Exactly why there’s no scenario where most if not all of these weapons will get used over one deadly hour is, in Jacobsen’s book, a simple matter of nobody with the authority to use them being able to imagine another option once a sequence of events, laid out in official guidebooks and battle plans, is initiated.
Voices of dissent within the military and political establishment are rare, Jacobsen writes. During a series of meetings in 1960 laying out plans for nuclear war, apparently only a single attendee found it worthwhile to voice their objection to the scenarios under discussion. General David M Shoup, commandant of the U.S. Marine Corps and a Medal of Honor winner took issue with the 300 million Chinese casualties counted as collateral damage in a missile exchange between the U.S. and Soviet Union. “All I can say is, any plan that murders three hundred million Chinese when it might not even be their war is not a good plan,” Shoup said, according to the recollection of John Rubel, assistant secretary of defense in the Kennedy administration. “That is not the American way.” Rubel remembers the silence that met Shoup’s words, and how the meeting simply moved on.
From the moment the first heat signature of a missile launch is detected a byzantine series of interlocking protocols, procedures and duties are put into play, without much leeway for reflection or chance to stop what the system has designed as an inevitability. A Russian functionary neglects to pass on messages from U.S. officials to their counterparts because they have insufficient rank; the Secret Service exercises their mission to get the president to a safe place so relentlessly that they remove him from his crucial place atop the chain of command at a critical moment.
The logic of nuclear deterrence and Mutually Assured Destruction (MAD) has effectively eliminated any leeway for action when deterrence actually fails to work. “The madness of MAD,” Jacobsen writes, “is that the two sides are like a mirror. Like the myth of Narcissus but with a biblical twist: a madman stares in a pond, sees his image on the surface of the water, and mistakes himself for his enemy. Falling for the illusion, he attacks, slips into the water, and drowns. But not before he unleashes Armageddon first.”
Jacobsen is careful to pare away particulars from the players in her scenario, but it’s hard not to imagine her story playing out right now. As I write this the U.S. president is essentially a figurehead, judged not just by his opponents but by his own party as superfluous while his vice-president fights to win an imminent election. And yet the system, flawed as it is, continues running in his absence. How would Jacobsen’s relentless nuclear bureaucracy cope with this change in the landscape of leadership? And does it even matter?

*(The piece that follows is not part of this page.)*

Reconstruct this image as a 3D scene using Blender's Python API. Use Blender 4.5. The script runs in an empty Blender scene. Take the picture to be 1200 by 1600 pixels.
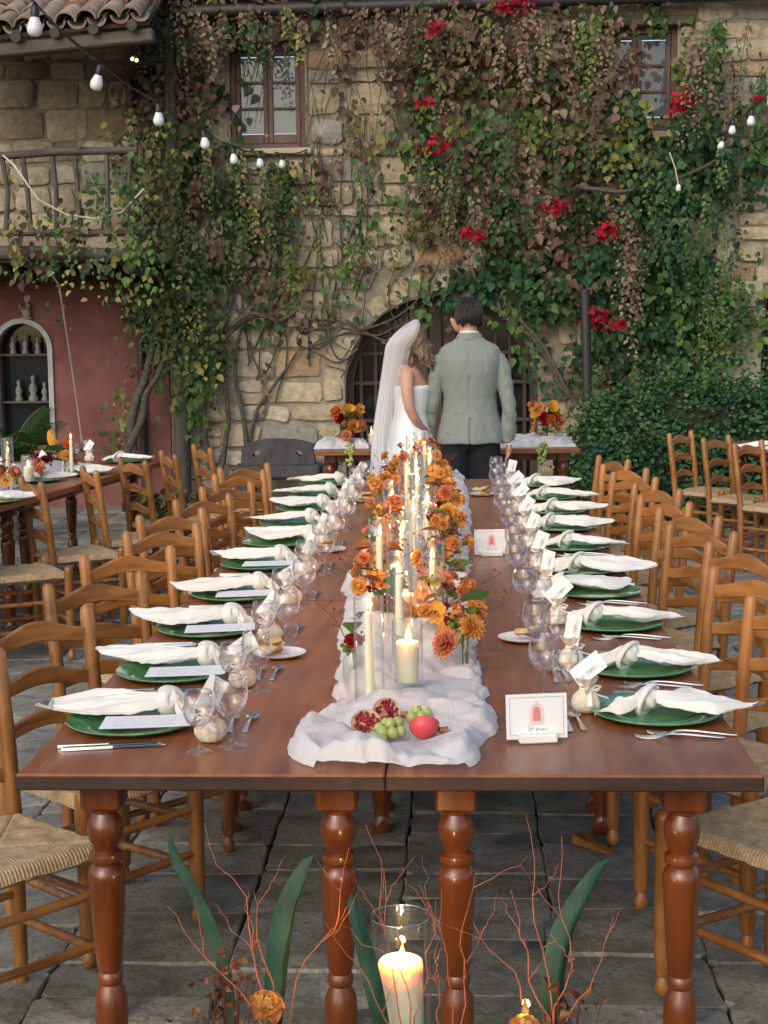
import bpy, bmesh, math, random
import numpy as np
from mathutils import Vector, Matrix, noise
from mathutils.geometry import tessellate_polygon

R = math.radians
scene = bpy.context.scene
# ------------------------------------------------------------------ camera
cam_d = bpy.data.cameras.new('camera')
cam_d.sensor_fit = 'VERTICAL'
cam_d.sensor_height = 36.0
cam_d.lens = 54.0
cam_d.clip_start = 0.05
cam_d.clip_end = 500.0
cam = bpy.data.objects.new('camera', cam_d)
scene.collection.objects.link(cam)
CAM_YAW, CAM_PITCH, CAM_ROLL, CAM_H, FPX = R(2.7844), R(6.9742), R(-0.7), 1.7, 2400.0
CAM_M = Matrix.Rotation(CAM_YAW, 3, 'Z') @ Matrix.Rotation(math.pi / 2 - CAM_PITCH, 3, 'X') @ Matrix.Rotation(CAM_ROLL, 3, 'Z')
cam.matrix_world = Matrix.Translation((0, 0, CAM_H)) @ CAM_M.to_4x4()
scene.camera = cam
# ------------------------------------------------------------------ sky, sun, exposure
world = bpy.data.worlds.new('World')
scene.world = world
world.use_nodes = True
wnt = world.node_tree
bg = wnt.nodes['Background']
sky = wnt.nodes.new('ShaderNodeTexSky')
sky.sky_type = 'NISHITA'
sky.sun_disc = False
sky.sun_elevation = R(32)
sky.sun_rotation = R(205)
sky.air_density = 1.0
sky.dust_density = 3.0
sky.ozone_density = 1.0
bg.inputs['Strength'].default_value = 0.15
wnt.links.new(sky.outputs['Color'], bg.inputs['Color'])
sun_d = bpy.data.lights.new('sun', 'SUN')
sun_d.energy = 0.55
sun_d.angle = R(80)
sun_d.color = (1.0, 0.93, 0.84)
sun = bpy.data.objects.new('sun', sun_d)
scene.collection.objects.link(sun)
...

As Jacobsen’s scenario hurtles onward, the actual purpose of FEMA – ensuring the survival of the U.S. political and military establishment – has been revealed, and the public is given rote commands to “Stock water. Drink Pedialyte. Stay indoors. Don’t forget your morals.” With the destruction of key parts of power and information networks and the decimation of major cities and the TV newsrooms and media outlets based there, the average person is in the dark, unaware of the severity of the events about to overtake them. They are on their own.
This story has been told many times, from Hal Lindsey’s millenarian The Late, Great Planet Earth to Daniel Ellsberg’s The Doomsday Machine to a subgenre that spans literary fiction, sci-fi and thrillers – books like A Canticle for Liebowitz, Cat’s Cradle and On the Beach. I have lost track of how many movies and TV series were set during or after a nuclear apocalypse, but Jacobsen’s book has apparently been optioned by acclaimed director Denis Villeneuve and will join their number.

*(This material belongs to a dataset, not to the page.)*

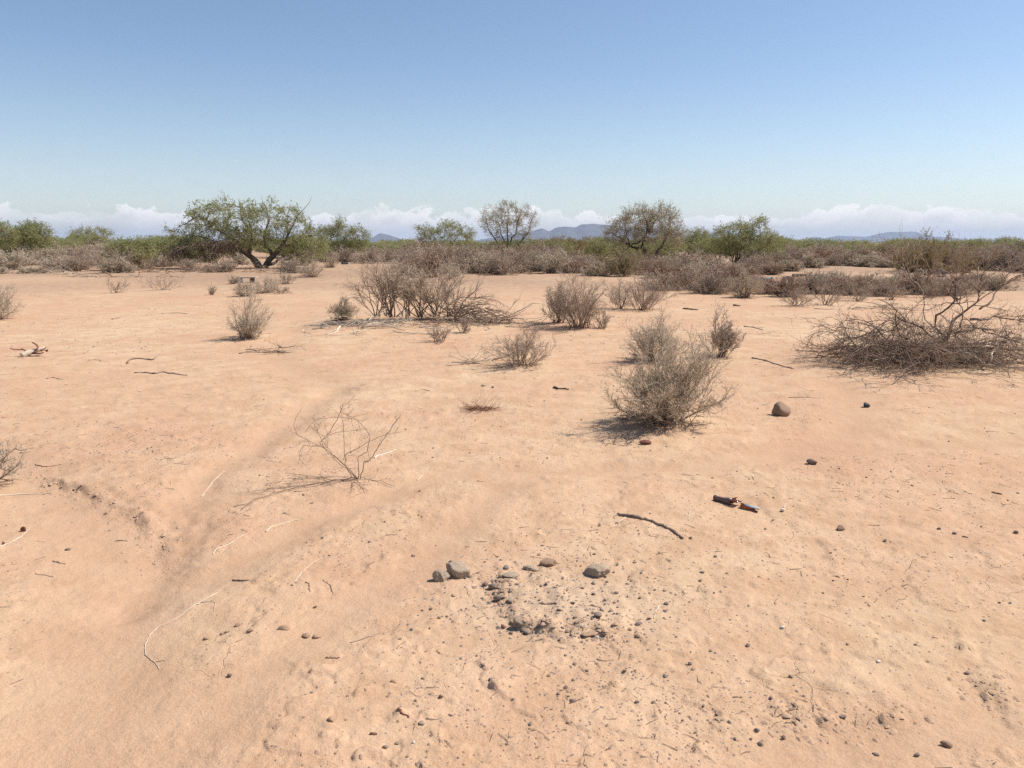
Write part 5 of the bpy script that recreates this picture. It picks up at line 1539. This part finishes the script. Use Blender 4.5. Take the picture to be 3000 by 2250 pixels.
pts = scatter(200, 2.4, 9.0, 36, 1.0)
cx, cy = flat_at(1640, 1750)
patch = np.stack([cx + prg.normal(0, 0.34, 100), cy + prg.normal(0, 0.25, 100)], 1)
for grp, lab, arr, r0, r1 in (('loose pebbles on the open sand', 'small dark pebble lying loose on the open sand', pts, 0.005, 0.0095),
                              ('pebbles on the gravel patch', 'small grey-brown pebble in or around the gravel patch', patch, 0.0045, 0.011)):
    zs = ground_z(arr[:, 0], arr[:, 1])
    for (x, y), z in zip(arr, zs):
        o = link('pebble', PEB[prg.randint(len(PEB))])
        r = prg.uniform(r0, r1)
        o.location = (x, y, z + r * 0.3); o.scale = (r * prg.uniform(0.8, 1.4), r * prg.uniform(0.8, 1.2), r * prg.uniform(0.5, 0.9))
        o.rotation_euler = (prg.uniform(-0.4, 0.4), prg.uniform(-0.4, 0.4), prg.uniform(0, 6.28))
        tag(o, lab, 'pebble', grp)


def gravel(name, lab, arr, r0, r1, mat):
    n = len(arr)
    co = np.array([(1, 0, 0), (0.5, 0.87, 0), (-0.5, 0.87, 0), (-1, 0, 0), (-0.5, -0.87, 0), (0.5, -0.87, 0), (0.3, 0.1, 0.9), (-0.35, 0.1, 0.85), (0, -0.3, 0.8)], float)
    fc = np.array([(0, 1, 6), (1, 2, 6), (2, 7, 6), (2, 3, 7), (3, 4, 7), (4, 8, 7), (4, 5, 8), (5, 0, 8), (0, 6, 8), (6, 7, 8)])
    r = r0 * (r1 / r0) ** (prg.uniform(0, 1, n) ** 1.6)
    jit = prg.uniform(0.65, 1.25, (n, len(co), 1))
    sc_ = np.stack([r * prg.uniform(0.8, 1.5, n), r * prg.uniform(0.8, 1.2, n), r * prg.uniform(0.45, 0.9, n)], 1)
    an = prg.uniform(0, 6.28, n); c_, s_ = np.cos(an), np.sin(an)
    P = co[None] * jit * sc_[:, None]
    X = P[..., 0] * c_[:, None] - P[..., 1] * s_[:, None]; Y = P[..., 0] * s_[:, None] + P[..., 1] * c_[:, None]
    z = ground_z(arr[:, 0], arr[:, 1]) - r * 0.05
    V = np.stack([X + arr[:, :1], Y + arr[:, 1:2], P[..., 2] + z[:, None]], -1).reshape(-1, 3)
    F = (fc[None] + (np.arange(n) * len(co))[:, None, None]).reshape(-1)
    me = make_mesh(name, V, F, np.full(n * len(fc), 3), mat, np.repeat(prg.uniform(0, 1, n), len(co)), False)
    tag(link(name, me), lab, 'gravel', kind='stuff')


gravel('gravel', 'fine dark gravel strewn over the sandy clearing', scatter(7500, 1.9, 13, 40, 0.9), 0.0018, 0.0065, 'stone')
gravel('soil_crumbs', 'crumbs of reddish soil strewn over the sandy clearing', scatter(5500, 1.7, 10, 40, 1.6), 0.002, 0.008, 'clod')
gravel('patch_gravel', 'gravel thickly strewn over the raised patch', np.stack([cx + prg.normal(0, 0.34, 1000), cy + prg.normal(0, 0.27, 1000)], 1), 0.002, 0.009, 'stone')
edge = resample(np.array(SCARPS[3][0]), 80)[prg.randint(0, 80, 150)] + prg.normal(0, 0.035, (150, 2))
gravel('edge_gravel', 'dark broken gravel along the crumbling rim of the raised patch', edge, 0.004, 0.013, 'stone')
px, py = flat_at(430, 1310)
gravel('bank_gravel', 'scattered dark gravel on the ground above the left wash', np.stack([px + prg.normal(0, 0.6, 500), py + prg.normal(0, 0.7, 500)], 1), 0.004, 0.011, 'stone')
bk = []
for ln, sd, n_ in ((SCARPS[0][0], 0.07, 420), (SCARPS[1][0], 0.05, 120), (SCARPS[2][0], 0.05, 80), (SCARPS[3][0], 0.035, 260)):
    A_ = resample(np.array(ln), 60)[prg.randint(0, 60, n_)]
    bk.append(A_ + prg.normal(0, sd, (n_, 2)))
gravel('bank_crumbs', 'crumbled reddish soil along the little eroded banks', np.concatenate(bk), 0.004, 0.016, 'clod')
gravel('far_gravel', 'stones and litter crumbs on the flat beyond the clearing', scatter(5000, 12, 48, 38, 1.0), 0.006, 0.022, 'stone')


def twig_litter():
    arr = scatter(900, 2.0, 16, 40, 1.2); n = len(arr)
    z = ground_z(arr[:, 0], arr[:, 1])
    a = prg.uniform(0, 6.28, n)
    k = 0.35 + arr[:, 1] / 10
    P = grow(prg, np.stack([arr[:, 0], arr[:, 1], z + 0.003], 1), np.stack([np.cos(a), np.sin(a), np.zeros(n)], 1), prg.uniform(0.02, 0.11, n) * k, 4, 0.22)
    P[..., 2] = ground_z(P[..., 0].ravel(), P[..., 1].ravel()).reshape(P.shape[:2]) + 0.003
    w = Wood().tubes(P, taper(prg.uniform(0.0009, 0.0024, n) * (0.6 + k * 0.4), 0.0008, 4), 4, prg)
    tag(link('twig_litter', w.mesh('twig_litter', 'mid_bark')), 'bits of dead twig littering the clearing', 'litter', kind='stuff')


twig_litter()


# ------------------------------------------------------------------ broken bottle
def glass_mat():
    m, nt, ns, lk, b_ = new_mat('amber_glass')
    b_.inputs['Base Color'].default_value = (0.36, 0.10, 0.02, 1)
    b_.inputs['Transmission Weight'].default_value = 0.75
    b_.inputs['Roughness'].default_value = 0.06
    b_.inputs['IOR'].default_value = 1.5
    return m


M['glass'] = glass_mat()
M['dusty_glass'] = plain_mat('dusty_glass', (0.10, 0.045, 0.03), 0.35, 0.5)
M['grey_paper'] = plain_mat('grey_paper', (0.36, 0.34, 0.33), 0.6)


def lathe_shard(prof, a0, a1, n, thick, rng, jag=0.0):
    """part of a bottle wall: profile (along, radius), angle range, with thickness"""
    bm = bmesh.new(); rows = []
    for k, (t_, r) in enumerate(prof):
        o_, i_ = [], []
        for j in range(n + 1):
            a = a0 + (a1 - a0) * j / n
            tt = t_ + (rng.uniform(-jag, jag) if k in (0, len(prof) - 1) else 0)
            o_.append(bm.verts.new((tt, r * math.cos(a), r * math.sin(a))))
            i_.append(bm.verts.new((tt, (r - thick) * math.cos(a), (r - thick) * math.sin(a))))
        rows.append((o_, i_))
    for (o0, i0), (o1, i1) in zip(rows, rows[1:]):
        for j in range(n):
            bm.faces.new((o0[j], o0[j + 1], o1[j + 1], o1[j])); bm.faces.new((i0[j], i1[j], i1[j + 1], i0[j + 1]))
        for j in (0, n):
            bm.faces.new((o0[j], o1[j], i1[j], i0[j]))
    for (o_, i_) in (rows[0], rows[-1]):
        for j in range(n):
            bm.faces.new((o_[j], i_[j], i_[j + 1], o_[j + 1]))
    bmesh.ops.recalc_face_normals(bm, faces=bm.faces)
    me = bpy.data.meshes.new('shard'); bm.to_mesh(me); bm.free(); me.shade_smooth()
    return me


def bottle():
    rng = np.random.RandomState(9)
    A, B = at(2093, 1466), at(2232, 1499)
    ang = math.atan2(B.y - A.y, B.x - A.x); L = (B - A).length
    root = thing('broken_bottle', 'broken amber glass bottle in shards on the sand', 'bottle', A, ang)

    def add(nm, me, mt, loc, rot):
        me.materials.append(M[mt]); o = link(nm, me, root, loc); o.rotation_euler = rot; return o
    k = L / 0.27
    add('neck', lathe_shard([(0.0, 0.0155 * k), (0.010 * k, 0.0155 * k), (0.014 * k, 0.013 * k), (0.05 * k, 0.0135 * k), (0.078 * k, 0.019 * k), (0.10 * k, 0.021 * k)], 0, 2 * math.pi * 0.999, 18, 0.003 * k, rng, 0.004), 'dusty_glass', (0, 0, 0.016 * k), (0, 0.02, 0))
    add('shoulder_shard', lathe_shard([(0, 0.030 * k), (0.025 * k, 0.032 * k), (0.045 * k, 0.033 * k)], 0.4, 2.0, 8, 0.003 * k, rng, 0.008), 'glass', (0.098 * k, -0.01, 0.002), (0.2, 0.1, 0.15))
    add('upright_shard', lathe_shard([(0, 0.033 * k), (0.014 * k, 0.034 * k), (0.026 * k, 0.033 * k)], 1.0, 1.9, 6, 0.003 * k, rng, 0.008), 'glass', (0.103 * k, 0.03, 0.0), (0.9, -0.5, 0.4))
    add('wall_shard', lathe_shard([(0, 0.032 * k), (0.05 * k, 0.033 * k), (0.095 * k, 0.033 * k)], 0.9, 2.3, 8, 0.003 * k, rng, 0.012), 'glass', (0.160 * k, 0.0, -0.012 * k), (0.25, 0.02, -0.12))
    add('label_scrap', lathe_shard([(0, 0.0345 * k), (0.04 * k, 0.0345 * k), (0.09 * k, 0.0340 * k)], 1.1, 1.9, 6, 0.0008, rng, 0.006), 'grey_paper', (0.180 * k, 0.0, -0.0118 * k), (0.25, 0.02, -0.12))
    wall, scrap = [c for c in root.children if c.name.startswith('wall_shard')][0], [c for c in root.children if c.name.startswith('label_scrap')][0]
    scrap.parent = wall
    scrap.location = (0.020 * k, 0.0, 0.0008); scrap.rotation_euler = (0, 0, 0)


bottle()
p1 = at(2293, 1498)
o = link('glass_chip', rock_mesh('glass_chip', 91, 'white_stone', 2, 0.2), None, p1 + Vector((0, 0, 0.008)))
o.scale = (0.013, 0.013, 0.011); tag(o, 'small pale round scrap right of the broken bottle', 'scrap')
stick('thin pale splinter just above the small round scrap', [(2296, 1487), (2303, 1475)], 0.004, 'pale_wood', 'splinter', cat='splinter')


# ------------------------------------------------------------------ dumped things far off among the shrubs
def torus_mesh(R, r, squash=1.0):
    bm = bmesh.new(); nu, nv = 28, 12; rows = []
    for i in range(nu):
        a = 2 * math.pi * i / nu; row = []
        for j in range(nv):
            t_ = 2 * math.pi * j / nv
            q_ = math.copysign(abs(math.cos(t_)) ** 0.7, math.cos(t_)); z_ = math.copysign(abs(math.sin(t_)) ** 0.6, math.sin(t_))
            tread = 0.02 * R if (i % 2 and q_ > 0.5) else 0
            row.append(bm.verts.new(((R + r * q_ - tread) * math.cos(a), (R + r * q_ - tread) * math.sin(a), r * 0.95 * z_)))
        rows.append(row)
    for i in range(nu):
        for j in range(nv):
            bm.faces.new((rows[i][j], rows[(i + 1) % nu][j], rows[(i + 1) % nu][(j + 1) % nv], rows[i][(j + 1) % nv]))
    bmesh.ops.recalc_face_normals(bm, faces=bm.faces)
    me = bpy.data.meshes.new('tyre'); bm.to_mesh(me); bm.free(); me.shade_smooth(); me.materials.append(M['rubber'])
    return me


for px, py, rot, dz, lab in [(1010, 774, (0.05, 0, 0), 0.08, 'old dark tyre lying flat on the flat right of the spreading mesquite'),
                             (2308, 836, (1.35, 0, 0.3), 0.10, 'old tyre half buried upright among the reddish shrubs on the right'),
                             (2755, 812, (1.2, 0.2, 0.2), 0.16, 'old tyre leaning under the creosote bushes on the right')]:
    p = at(px, py)
    o = link('old_tyre', torus_mesh(0.19, 0.08), None, p + Vector((0, 0, dz))); o.rotation_euler = rot
    tag(o, lab, 'tyre')


def box_mesh(name, sx, sy, sz, mat, bev=0.01):
    bm = bmesh.new(); bmesh.ops.create_cube(bm, size=1.0)
    for v in bm.verts:
        v.co = (v.co.x * sx, v.co.y * sy, v.co.z * sz)
    bmesh.ops.bevel(bm, geom=list(bm.edges), offset=bev, segments=2, affect='EDGES')
    me = bpy.data.meshes.new(name); bm.to_mesh(me); bm.free(); me.materials.append(M[mat] if isinstance(mat, str) else mat)
    return me


p = at(715, 828); s = mpp(p.y)
M['tan_board'] = plain_mat('tan_board', (0.52, 0.39, 0.27), 0.8)
root = thing('discarded_board', 'tan-topped discarded board over dark blocks standing in for its shaded gap behind the pale grey shrubs', 'board', p, 0.05)
o = link('top', box_mesh('top', 58 * s, 0.5, 0.05, 'tan_board'), root, (8 * s, 0.1, 15 * s))
for dx, wv in ((-17, 20), (24, 9)):  # black blocks put in for the shade in the gap under the top
    link('gap_shade', box_mesh('gap_shade', wv * s, 0.35, 13 * s, 'rubber', 0.02), root, (dx * s, 0.0, 6.5 * s))
p = at(2235, 824); s = mpp(p.y)
M['grey_blue'] = plain_mat('grey_blue', (0.14, 0.16, 0.195), 0.7, 0.2)
root = thing('dumped_pipe', 'blue-grey length of pipe dumped behind the round buff bush', 'pipe', p, 0.06)
bmq = lathe_shard([(0, 0.09), (0.45, 0.09), (0.85, 0.09)], 0, 2 * math.pi * 0.999, 20, 0.012, np.random.RandomState(2))
bmq.materials.append(M['grey_blue'])
o = link('tube', bmq, root, (-0.5, 0, 0.08))
mq = lathe_shard([(0, 0.10), (0.04, 0.10)], 0, 2 * math.pi * 0.999, 20, 0.03, np.random.RandomState(2)); mq.materials.append(M['rubber'])
link('collar', mq, root, (0.33, 0, 0.08))
p = at(2365, 812)
root = thing('charred_log', 'charred black log lying beyond the right-hand shrub row', 'log', p, 0.05)
Q = resample([(-0.7, 0, 0.08), (-0.3, 0.05, 0.10), (0.2, 0, 0.09), (0.6, 0.1, 0.05)], 12)
rr_ = np.random.RandomState(4)
link('trunk', Wood().tubes(Q[None], taper([0.07], [0.04], 12) * rr_.uniform(0.85, 1.15, (1, 12)), 9, rr_).mesh('trunk', 'dark_bark'), root)
link('branch_stub', Wood().tubes(resample([(0.1, 0, 0.09), (0.2, 0.05, 0.2), (0.28, 0.05, 0.26)], 6)[None], taper([0.03], [0.015], 6), 6, rr_).mesh('branch_stub', 'dark_bark'), root)


# ------------------------------------------------------------------ air between here and the mountains
def haze():
    bm = bmesh.new(); bmesh.ops.create_cube(bm, size=1.0)
    for v in bm.verts:
        v.co = (v.co.x * 54000, v.co.y * 54000, (v.co.z + 0.5) * 362 - 12)
    me = bpy.data.meshes.new('haze'); bm.to_mesh(me); bm.free()
    m = bpy.data.materials.new('haze'); m.use_nodes = True
    nt = m.node_tree; nt.nodes.clear()
    out = nt.nodes.new('ShaderNodeOutputMaterial'); pv = nt.nodes.new('ShaderNodeVolumePrincipled')
    pv.inputs['Color'].default_value = (0.64, 0.77, 1.0, 1)
    pv.inputs['Density'].default_value = 4.4e-5
    pv.inputs['Anisotropy'].default_value = 0.1
    nt.links.new(pv.outputs[0], out.inputs['Volume'])
    me.materials.append(m)
    tag(link('haze', me), 'thin blue air haze over the desert plain', 'haze', kind='stuff')


haze()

My generation grew up assuming that the bombs might fall on them, but subsequent ones were spared our shared nightmare, growing up after the end of the Cold War, assured that the Taliban and ISIS could never aspire to anything more destructive than a low-tech, junk shop weapon like a “dirty bomb”. But at some point in the last few years, though, we’ve begun thinking about nuclear war again, not in sci-fi but in real life.
One thing that changed is that, as Sarah Palin once inferred, we can all see Russia from our house again, since their invasion of Ukraine, and last year Newsweek published an article warning the United States “against becoming desensitized to the threat” of the nuclear option returning to the table.
In an article titled “The Risk of Nuclear War Fatigue”, writer Nick Mordowanec said that “Lieutenant General Bob Ashley, former director of the Defense Intelligence Agency, told Newsweek Putin’s ‘boy who cried wolf’ approach to nuclear weapons could eventually cause the U.S. to discount the threat and significantly increase aid to Ukraine. However, he added, ‘I don’t think we’re there yet.’”
Phrases like “boy who cried wolf,” like “shouting fire in a crowded theatre,” are among those metaphors – sun-bleached and dogeared from overuse – that turn real problems into ritual handwringing. Much as ascribing a refusal to take Putin’s threats as mere “fatigue” plays into a larger indifference to the threat of nuclear weapons – perhaps based on the reasonable assumption that we’re never going to stuff the nuclear genie back in the bottle and, after all, isn’t reducing the total arsenal from tens of thousands to mere thousands good news?
The truth is that there really isn’t any good news here which is, in a story full of speculative assumptions in service to its message, the one big thing Jacobsen gets right in Nuclear War: A Scenario.